Disclosure (1994) – Review

2 1/2 Stars

One of top twenty grossing film from 1994, six of them were adapted from popular novels. Including the year’s highest grossing film, Forrest Gump. Amongst the big-screen book to movie conversions from literary heavyweights Anne Rice, Tom Clancy and John Grisham, Michael Crichton’s Disclosure holds it own in that fine company. In a particularly strong year for adaptions, Disclosure is surely the most lurid,trashy, and erotic of the bunch. Written by former movie critic turned scriptwriter Paul Attansio and directed with low-key professionalism by Barry Levinson, Disclosure is the second best movie made from Crichton’s literary canon.

A sexual encounter during a brutal struggle in the cutthroat computer industry, turns into psychological game that threatens to derail the career of family man Tom Sanders (Michael Douglas). Having rebuked the passionate advances of his sexy new boss (Demi Moore), Sanders’ life is thrown into turmoil when she charges him with sexual harassment. Left scrabbling for his marriage, job, and clean name–Tom seeks legal counsel and uncovers a set-up that would force him out of the company and the loss of potentially valuable stock options.

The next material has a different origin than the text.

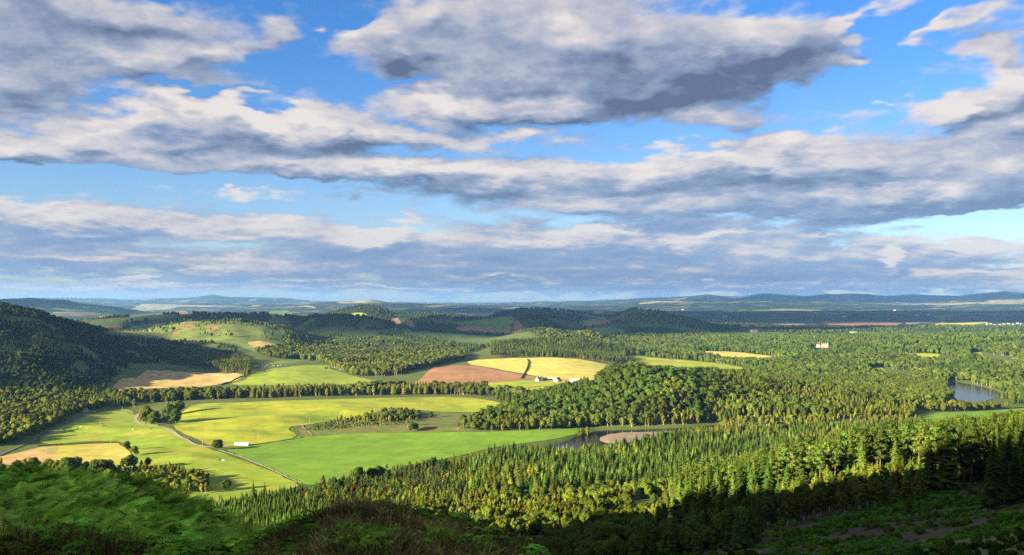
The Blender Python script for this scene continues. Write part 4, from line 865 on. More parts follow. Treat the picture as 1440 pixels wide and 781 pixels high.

Disclosure is a sleek, sexual thriller with a well polished script that lets both Douglas and Moore shine in equal measures. Moore’s at the hight of her acting prowess here playing a character exploiting her position of power over a former lover who once burnt here for a more stable life. The film delves into some silly virtual reality sequence late in the third act, but is otherwise a solid tale presented as a 1990’s neo-hitchcockian thriller.